The Church celebrates two major events in the life of the Apostle. On January 25, Catholics celebrate the Conversion of St Paul. The martyrdoms of both Saints Peter and Paul is commemorated on the Feast of Saints Peter and Paul, June 29.

The moment that changed the persecutor Saul into Paul, the follower of Jesus was when he encountered Jesus on the road to Damascus. This was the life altering moment of Saul into the person we know as St Paul!

Paul’s entire life can be explained in terms of one experience—his meeting with Jesus on the road to Damascus. In an instant, he saw that all the zeal of his dynamic personality was being wasted, like the strength of a boxer swinging wildly. Perhaps he had never seen Jesus, who was only a few years older. But he had acquired a zealot’s hatred of all Jesus stood for, as he began to harass the Church: “...entering house after house and dragging out men and women, he handed them over for imprisonment” (Acts 8:3b). Now he himself was “entered,” possessed, all his energy harnessed to one goal—being a slave of Christ in the ministry of reconciliation, an instrument to help others experience the one Savior.

One sentence determined his theology: “I am Jesus, whom you are persecuting” (Acts 9:5b). Jesus was mysteriously identified with people—the loving group of people Saul had been running down like criminals. Jesus, he saw, was the mysterious fulfillment of all he had been blindly pursuing.

From then on, his only work was to “present everyone perfect in Christ. For this I labor and struggle, in accord with the exercise of his power working within me” (Colossians 1:28b-29). “For our gospel did not come to you in word alone, but also in power and in the Holy Spirit and [with] much conviction” (1 Thessalonians 1:5a). - American Catholic .Org.

As for the title of saint goes, the Early Church only recognized martyrs as saints. St Paul made the ultimate witness of his faith when he was martyred in Rome some time around 66 AD.

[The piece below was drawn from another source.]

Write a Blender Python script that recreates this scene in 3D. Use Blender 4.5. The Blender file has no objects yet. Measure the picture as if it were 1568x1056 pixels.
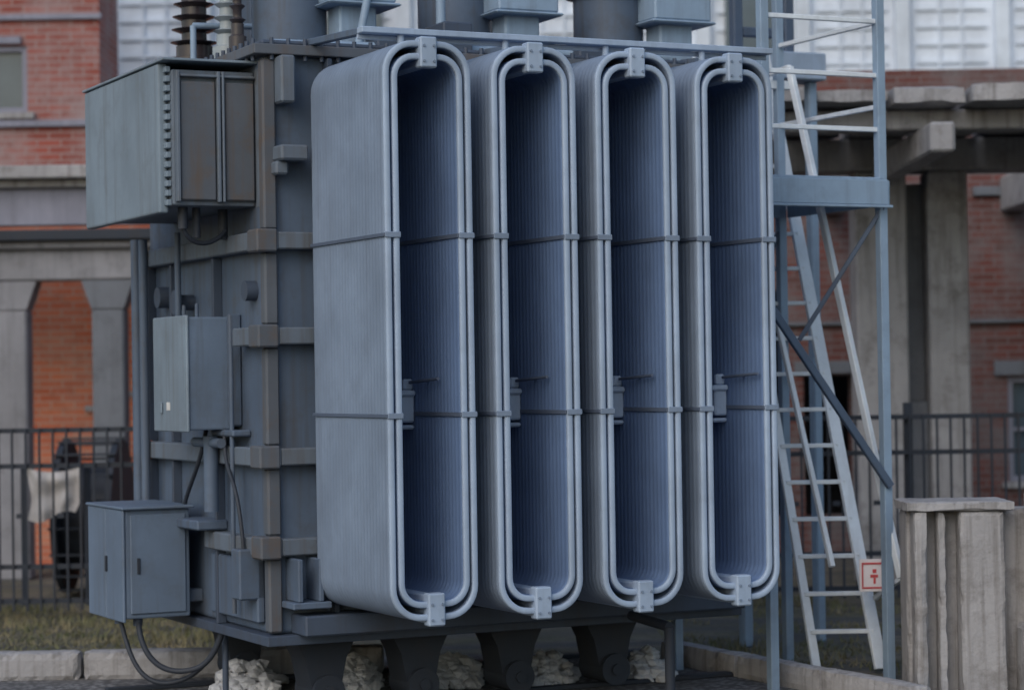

The early Church understood that only the Christian who followed Christ perfectly would go immediately into the heavenly Jerusalem. Others would enter the purifying fires of purgatory "to be made perfect," from which they would not depart until they had "paid the last penny" (Mt 5:26, 1 Cor 3:13, 15). Since perfection was conformity to Christ in His death, a process begun at baptism, the martyr (literally, witness) for Christ was seen to have achieved the goal. Thus, during the age of persecution (from Pentecost to 311 AD) esteem for those Christians who had been killed in hatred of the faith (in odium fidei) lead Christians to extol their example of heroic witness to Christ, to guard and preserve their relics (the trophies of victory over death), and to celebrate the anniversary of their birthday into eternal life. The Circular Letter of the Church of Smyrna on the Martyrdom of St. Polycarp (155 AD) illustrates this esteem perfectly. - The History of Canonization.